__SUPPLIED MATERIAL__.
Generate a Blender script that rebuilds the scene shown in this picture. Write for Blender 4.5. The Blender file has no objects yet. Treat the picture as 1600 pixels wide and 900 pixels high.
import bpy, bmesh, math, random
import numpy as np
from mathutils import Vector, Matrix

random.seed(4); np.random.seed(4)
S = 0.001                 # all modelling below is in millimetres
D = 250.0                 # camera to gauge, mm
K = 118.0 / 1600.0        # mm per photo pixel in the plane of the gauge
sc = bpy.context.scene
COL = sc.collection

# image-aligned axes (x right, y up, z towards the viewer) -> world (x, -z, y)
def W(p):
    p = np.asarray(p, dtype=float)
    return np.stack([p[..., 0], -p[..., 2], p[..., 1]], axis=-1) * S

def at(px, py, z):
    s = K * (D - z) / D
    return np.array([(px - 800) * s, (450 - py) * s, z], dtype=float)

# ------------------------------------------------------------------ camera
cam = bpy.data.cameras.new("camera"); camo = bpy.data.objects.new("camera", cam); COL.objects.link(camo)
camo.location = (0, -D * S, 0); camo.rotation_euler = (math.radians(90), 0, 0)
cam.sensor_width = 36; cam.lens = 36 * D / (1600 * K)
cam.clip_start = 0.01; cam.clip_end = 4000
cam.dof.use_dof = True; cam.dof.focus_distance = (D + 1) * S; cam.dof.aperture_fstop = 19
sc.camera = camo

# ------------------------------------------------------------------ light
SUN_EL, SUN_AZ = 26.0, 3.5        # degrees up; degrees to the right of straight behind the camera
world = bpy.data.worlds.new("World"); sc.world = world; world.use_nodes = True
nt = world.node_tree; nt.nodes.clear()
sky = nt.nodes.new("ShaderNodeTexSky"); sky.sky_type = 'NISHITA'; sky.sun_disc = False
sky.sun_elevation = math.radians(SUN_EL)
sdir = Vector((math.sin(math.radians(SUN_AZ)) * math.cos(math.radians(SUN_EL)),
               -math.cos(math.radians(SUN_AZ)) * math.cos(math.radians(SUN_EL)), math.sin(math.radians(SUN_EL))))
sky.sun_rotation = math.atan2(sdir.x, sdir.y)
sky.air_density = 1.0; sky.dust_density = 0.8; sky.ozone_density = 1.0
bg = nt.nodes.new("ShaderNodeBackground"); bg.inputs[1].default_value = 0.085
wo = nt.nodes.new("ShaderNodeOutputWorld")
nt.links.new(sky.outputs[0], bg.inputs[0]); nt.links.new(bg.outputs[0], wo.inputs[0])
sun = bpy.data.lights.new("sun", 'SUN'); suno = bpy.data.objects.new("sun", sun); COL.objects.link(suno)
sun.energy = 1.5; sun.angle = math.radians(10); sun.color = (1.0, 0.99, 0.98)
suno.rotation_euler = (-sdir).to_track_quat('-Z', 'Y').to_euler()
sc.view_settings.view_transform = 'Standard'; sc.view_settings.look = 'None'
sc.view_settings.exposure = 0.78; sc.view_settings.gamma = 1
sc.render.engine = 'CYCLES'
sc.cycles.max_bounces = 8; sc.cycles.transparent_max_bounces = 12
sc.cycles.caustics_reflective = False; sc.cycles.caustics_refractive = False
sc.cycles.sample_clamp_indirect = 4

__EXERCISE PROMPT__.
Reproduce the material above exactly; please quote every line of it.

__RESPONSE TO THE EXERCISE__.
Generate a Blender script that rebuilds the scene shown in this picture. Write for Blender 4.5. The Blender file has no objects yet. Treat the picture as 1600 pixels wide and 900 pixels high.
import bpy, bmesh, math, random
import numpy as np
from mathutils import Vector, Matrix

random.seed(4); np.random.seed(4)
S = 0.001                 # all modelling below is in millimetres
D = 250.0                 # camera to gauge, mm
K = 118.0 / 1600.0        # mm per photo pixel in the plane of the gauge
sc = bpy.context.scene
COL = sc.collection

# image-aligned axes (x right, y up, z towards the viewer) -> world (x, -z, y)
def W(p):
    p = np.asarray(p, dtype=float)
    return np.stack([p[..., 0], -p[..., 2], p[..., 1]], axis=-1) * S

def at(px, py, z):
    s = K * (D - z) / D
    return np.array([(px - 800) * s, (450 - py) * s, z], dtype=float)

# ------------------------------------------------------------------ camera
cam = bpy.data.cameras.new("camera"); camo = bpy.data.objects.new("camera", cam); COL.objects.link(camo)
camo.location = (0, -D * S, 0); camo.rotation_euler = (math.radians(90), 0, 0)
cam.sensor_width = 36; cam.lens = 36 * D / (1600 * K)
cam.clip_start = 0.01; cam.clip_end = 4000
cam.dof.use_dof = True; cam.dof.focus_distance = (D + 1) * S; cam.dof.aperture_fstop = 19
sc.camera = camo

# ------------------------------------------------------------------ light
SUN_EL, SUN_AZ = 26.0, 3.5        # degrees up; degrees to the right of straight behind the camera
world = bpy.data.worlds.new("World"); sc.world = world; world.use_nodes = True
nt = world.node_tree; nt.nodes.clear()
sky = nt.nodes.new("ShaderNodeTexSky"); sky.sky_type = 'NISHITA'; sky.sun_disc = False
sky.sun_elevation = math.radians(SUN_EL)
sdir = Vector((math.sin(math.radians(SUN_AZ)) * math.cos(math.radians(SUN_EL)),
               -math.cos(math.radians(SUN_AZ)) * math.cos(math.radians(SUN_EL)), math.sin(math.radians(SUN_EL))))
sky.sun_rotation = math.atan2(sdir.x, sdir.y)
sky.air_density = 1.0; sky.dust_density = 0.8; sky.ozone_density = 1.0
bg = nt.nodes.new("ShaderNodeBackground"); bg.inputs[1].default_value = 0.085
wo = nt.nodes.new("ShaderNodeOutputWorld")
nt.links.new(sky.outputs[0], bg.inputs[0]); nt.links.new(bg.outputs[0], wo.inputs[0])
sun = bpy.data.lights.new("sun", 'SUN'); suno = bpy.data.objects.new("sun", sun); COL.objects.link(suno)
sun.energy = 1.5; sun.angle = math.radians(10); sun.color = (1.0, 0.99, 0.98)
suno.rotation_euler = (-sdir).to_track_quat('-Z', 'Y').to_euler()
sc.view_settings.view_transform = 'Standard'; sc.view_settings.look = 'None'
sc.view_settings.exposure = 0.78; sc.view_settings.gamma = 1
sc.render.engine = 'CYCLES'
sc.cycles.max_bounces = 8; sc.cycles.transparent_max_bounces = 12
sc.cycles.caustics_reflective = False; sc.cycles.caustics_refractive = False
sc.cycles.sample_clamp_indirect = 4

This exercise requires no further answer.